NME - near and far in today

Here's a good article on the current position of NME in the market/music genre/writing/influence interections. Two quotes I liked especially. The first about the generational relativism that makes looking at eras of writing difficult:

“Generations of them, all moaning about how NME stopped being good at the exact moment they stopped buying it,” complains Steven Wells, one of the magazine's star writers in the 1980s and early 1990s. “It must really suck to be an NME writer these days with this bloated Greek chorus of balding middle-aged naysayers on your back.”

This is what I always wonder for cultural institutions that become corporations out of need for sustaining over time. There is an increasing weight of history, and in music criticism this seems to get very cranky.

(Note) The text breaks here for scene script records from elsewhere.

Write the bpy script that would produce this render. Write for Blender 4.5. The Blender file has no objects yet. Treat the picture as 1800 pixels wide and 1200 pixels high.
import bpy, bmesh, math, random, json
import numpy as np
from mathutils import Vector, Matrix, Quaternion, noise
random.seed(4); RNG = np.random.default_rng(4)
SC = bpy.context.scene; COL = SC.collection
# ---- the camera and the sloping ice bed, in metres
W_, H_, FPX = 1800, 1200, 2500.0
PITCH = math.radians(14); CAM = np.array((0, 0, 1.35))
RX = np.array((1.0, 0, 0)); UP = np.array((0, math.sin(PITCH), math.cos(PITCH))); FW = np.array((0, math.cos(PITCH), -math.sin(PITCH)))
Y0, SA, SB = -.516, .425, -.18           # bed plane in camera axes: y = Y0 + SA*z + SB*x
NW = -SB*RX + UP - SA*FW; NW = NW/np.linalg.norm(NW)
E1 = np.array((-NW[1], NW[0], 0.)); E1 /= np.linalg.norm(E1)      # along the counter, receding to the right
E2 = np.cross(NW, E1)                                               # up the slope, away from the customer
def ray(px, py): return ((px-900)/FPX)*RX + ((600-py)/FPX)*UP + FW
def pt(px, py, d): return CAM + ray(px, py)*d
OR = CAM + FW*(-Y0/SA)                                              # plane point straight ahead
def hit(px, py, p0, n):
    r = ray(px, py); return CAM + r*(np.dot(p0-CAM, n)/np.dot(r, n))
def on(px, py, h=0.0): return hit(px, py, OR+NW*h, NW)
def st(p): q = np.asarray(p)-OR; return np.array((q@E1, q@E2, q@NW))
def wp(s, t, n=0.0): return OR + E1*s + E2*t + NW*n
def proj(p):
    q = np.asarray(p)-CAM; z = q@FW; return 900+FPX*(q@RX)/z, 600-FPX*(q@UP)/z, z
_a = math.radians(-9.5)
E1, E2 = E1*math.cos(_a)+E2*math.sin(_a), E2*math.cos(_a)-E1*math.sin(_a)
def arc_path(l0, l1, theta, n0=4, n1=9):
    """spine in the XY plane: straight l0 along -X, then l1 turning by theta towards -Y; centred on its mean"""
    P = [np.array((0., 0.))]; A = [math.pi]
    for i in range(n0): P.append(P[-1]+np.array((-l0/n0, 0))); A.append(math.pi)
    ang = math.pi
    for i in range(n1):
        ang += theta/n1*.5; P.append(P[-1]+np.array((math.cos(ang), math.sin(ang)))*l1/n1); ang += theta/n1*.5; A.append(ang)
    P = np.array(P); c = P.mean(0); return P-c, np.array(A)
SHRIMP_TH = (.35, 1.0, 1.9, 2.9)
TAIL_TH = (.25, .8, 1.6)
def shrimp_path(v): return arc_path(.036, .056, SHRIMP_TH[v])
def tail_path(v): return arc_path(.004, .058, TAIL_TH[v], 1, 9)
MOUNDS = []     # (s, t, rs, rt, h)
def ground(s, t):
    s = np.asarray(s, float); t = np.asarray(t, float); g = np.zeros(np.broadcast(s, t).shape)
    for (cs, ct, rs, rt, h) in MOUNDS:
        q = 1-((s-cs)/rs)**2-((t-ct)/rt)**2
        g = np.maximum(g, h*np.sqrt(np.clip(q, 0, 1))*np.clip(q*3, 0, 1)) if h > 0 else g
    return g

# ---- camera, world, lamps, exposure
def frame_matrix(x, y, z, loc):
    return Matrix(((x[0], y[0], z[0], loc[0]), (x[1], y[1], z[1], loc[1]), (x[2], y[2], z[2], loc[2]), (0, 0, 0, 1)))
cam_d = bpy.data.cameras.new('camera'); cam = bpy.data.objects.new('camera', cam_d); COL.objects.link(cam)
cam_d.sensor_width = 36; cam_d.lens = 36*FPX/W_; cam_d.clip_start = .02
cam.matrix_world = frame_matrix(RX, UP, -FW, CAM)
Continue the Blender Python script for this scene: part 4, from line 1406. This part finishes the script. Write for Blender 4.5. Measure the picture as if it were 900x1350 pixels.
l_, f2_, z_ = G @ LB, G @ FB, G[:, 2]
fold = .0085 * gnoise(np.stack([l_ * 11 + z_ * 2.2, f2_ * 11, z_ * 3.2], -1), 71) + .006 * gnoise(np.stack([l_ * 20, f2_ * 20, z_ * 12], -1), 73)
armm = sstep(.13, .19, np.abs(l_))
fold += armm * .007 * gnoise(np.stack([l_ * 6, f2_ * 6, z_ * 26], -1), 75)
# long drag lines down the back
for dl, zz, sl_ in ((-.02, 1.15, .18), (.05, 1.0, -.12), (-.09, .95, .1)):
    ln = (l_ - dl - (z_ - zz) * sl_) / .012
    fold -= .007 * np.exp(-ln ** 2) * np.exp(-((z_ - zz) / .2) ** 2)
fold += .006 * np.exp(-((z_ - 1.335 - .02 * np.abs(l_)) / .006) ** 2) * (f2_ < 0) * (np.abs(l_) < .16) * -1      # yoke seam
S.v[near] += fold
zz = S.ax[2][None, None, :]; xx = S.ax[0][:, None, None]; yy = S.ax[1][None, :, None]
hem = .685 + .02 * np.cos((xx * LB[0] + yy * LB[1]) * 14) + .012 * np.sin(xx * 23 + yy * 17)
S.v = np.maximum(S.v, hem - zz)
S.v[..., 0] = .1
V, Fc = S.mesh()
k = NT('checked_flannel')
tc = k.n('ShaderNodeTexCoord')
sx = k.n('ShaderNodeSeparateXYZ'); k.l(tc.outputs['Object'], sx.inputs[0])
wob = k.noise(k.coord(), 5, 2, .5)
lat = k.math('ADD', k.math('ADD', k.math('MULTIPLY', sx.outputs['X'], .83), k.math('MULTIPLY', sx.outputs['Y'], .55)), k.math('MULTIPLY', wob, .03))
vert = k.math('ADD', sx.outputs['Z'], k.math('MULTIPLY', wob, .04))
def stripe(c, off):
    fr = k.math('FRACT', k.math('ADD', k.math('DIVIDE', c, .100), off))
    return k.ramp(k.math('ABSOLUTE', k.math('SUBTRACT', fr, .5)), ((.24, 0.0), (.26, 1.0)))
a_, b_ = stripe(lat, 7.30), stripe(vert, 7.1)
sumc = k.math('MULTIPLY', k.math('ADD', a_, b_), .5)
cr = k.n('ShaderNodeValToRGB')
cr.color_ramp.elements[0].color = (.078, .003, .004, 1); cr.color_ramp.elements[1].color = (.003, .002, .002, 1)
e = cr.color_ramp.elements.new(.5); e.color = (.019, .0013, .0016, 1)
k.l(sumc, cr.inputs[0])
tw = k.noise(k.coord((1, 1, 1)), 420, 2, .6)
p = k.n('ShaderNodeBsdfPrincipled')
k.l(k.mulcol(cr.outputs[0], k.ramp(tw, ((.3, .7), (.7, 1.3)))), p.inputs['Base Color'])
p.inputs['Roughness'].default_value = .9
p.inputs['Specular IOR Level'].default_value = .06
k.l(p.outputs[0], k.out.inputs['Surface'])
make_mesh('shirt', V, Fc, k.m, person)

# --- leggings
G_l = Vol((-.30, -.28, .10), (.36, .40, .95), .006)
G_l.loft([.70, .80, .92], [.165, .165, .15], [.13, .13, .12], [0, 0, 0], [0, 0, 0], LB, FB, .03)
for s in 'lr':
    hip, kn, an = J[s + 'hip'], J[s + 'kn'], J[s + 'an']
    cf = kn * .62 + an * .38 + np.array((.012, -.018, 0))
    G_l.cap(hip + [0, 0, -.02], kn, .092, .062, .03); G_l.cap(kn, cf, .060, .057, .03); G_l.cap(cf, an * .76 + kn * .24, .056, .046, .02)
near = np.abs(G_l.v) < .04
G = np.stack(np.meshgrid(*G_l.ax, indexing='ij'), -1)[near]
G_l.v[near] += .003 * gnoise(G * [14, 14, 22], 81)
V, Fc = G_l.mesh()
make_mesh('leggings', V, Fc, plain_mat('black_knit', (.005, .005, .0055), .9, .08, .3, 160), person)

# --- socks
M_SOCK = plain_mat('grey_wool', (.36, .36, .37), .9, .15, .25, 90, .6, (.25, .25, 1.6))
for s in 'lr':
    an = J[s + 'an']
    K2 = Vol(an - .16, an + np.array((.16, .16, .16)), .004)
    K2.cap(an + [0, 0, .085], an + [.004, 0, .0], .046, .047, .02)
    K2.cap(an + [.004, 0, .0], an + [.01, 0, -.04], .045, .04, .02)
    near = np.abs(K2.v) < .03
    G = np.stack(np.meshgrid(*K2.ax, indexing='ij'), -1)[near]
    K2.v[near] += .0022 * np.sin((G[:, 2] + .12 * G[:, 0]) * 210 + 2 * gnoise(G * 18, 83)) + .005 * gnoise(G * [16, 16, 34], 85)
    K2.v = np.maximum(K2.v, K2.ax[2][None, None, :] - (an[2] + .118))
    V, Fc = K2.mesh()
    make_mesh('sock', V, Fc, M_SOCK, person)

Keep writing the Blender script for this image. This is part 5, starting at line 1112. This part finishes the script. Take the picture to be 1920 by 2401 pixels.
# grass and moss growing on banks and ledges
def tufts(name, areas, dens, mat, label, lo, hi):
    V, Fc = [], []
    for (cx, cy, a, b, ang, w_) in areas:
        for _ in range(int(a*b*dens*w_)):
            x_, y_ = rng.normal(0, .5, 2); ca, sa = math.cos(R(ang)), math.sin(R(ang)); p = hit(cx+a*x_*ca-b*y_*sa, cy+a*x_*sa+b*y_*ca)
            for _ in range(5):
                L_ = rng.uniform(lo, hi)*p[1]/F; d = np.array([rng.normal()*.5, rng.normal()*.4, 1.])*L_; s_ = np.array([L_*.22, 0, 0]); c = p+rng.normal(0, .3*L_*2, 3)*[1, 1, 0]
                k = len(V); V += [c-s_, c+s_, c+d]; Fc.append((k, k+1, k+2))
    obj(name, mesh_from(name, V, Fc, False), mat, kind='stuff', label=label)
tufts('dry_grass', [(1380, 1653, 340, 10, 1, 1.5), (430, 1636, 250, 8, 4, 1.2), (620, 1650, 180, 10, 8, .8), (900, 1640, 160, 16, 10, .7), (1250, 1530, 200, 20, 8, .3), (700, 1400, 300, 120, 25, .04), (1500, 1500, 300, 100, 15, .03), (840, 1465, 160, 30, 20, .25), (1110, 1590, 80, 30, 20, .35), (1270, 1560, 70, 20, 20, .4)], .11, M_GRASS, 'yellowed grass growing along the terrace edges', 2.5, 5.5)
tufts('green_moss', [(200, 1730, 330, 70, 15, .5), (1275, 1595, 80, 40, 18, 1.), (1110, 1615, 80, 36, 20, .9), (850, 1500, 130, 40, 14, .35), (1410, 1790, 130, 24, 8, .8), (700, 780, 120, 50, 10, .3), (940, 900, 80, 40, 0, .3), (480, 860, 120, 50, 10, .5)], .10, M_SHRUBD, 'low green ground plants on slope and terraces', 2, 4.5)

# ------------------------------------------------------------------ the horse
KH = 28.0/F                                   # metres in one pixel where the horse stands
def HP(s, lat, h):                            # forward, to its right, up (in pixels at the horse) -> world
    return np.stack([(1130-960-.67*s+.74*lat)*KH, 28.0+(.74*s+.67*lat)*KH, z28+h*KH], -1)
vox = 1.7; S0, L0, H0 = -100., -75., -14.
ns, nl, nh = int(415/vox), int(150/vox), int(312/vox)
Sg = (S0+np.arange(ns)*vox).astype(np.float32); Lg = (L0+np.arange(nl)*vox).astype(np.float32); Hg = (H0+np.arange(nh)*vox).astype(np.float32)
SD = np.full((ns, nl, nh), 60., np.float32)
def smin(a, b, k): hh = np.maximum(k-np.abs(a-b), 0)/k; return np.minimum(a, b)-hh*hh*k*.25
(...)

But commercial success does not equal cultural relevance, argues Steven Wells. For him, NME's fatal error was sacrificing the “rebellious, politicised, energised, anything-is-possiblism” of the post-punk era to become “the house organ for indie, defined as unchallenging guitar music made by white suburban males”. The result, Wells claims, was “cultural incest. A zoo animal eating its own dung is amusing for a while, but it gets tedious.”

Somehow I doubt he's referring to the Pitchfork review of legend, but it is an uncanny reference/piece of wisdom from one aging indie cultural zeigeist-maker to the current.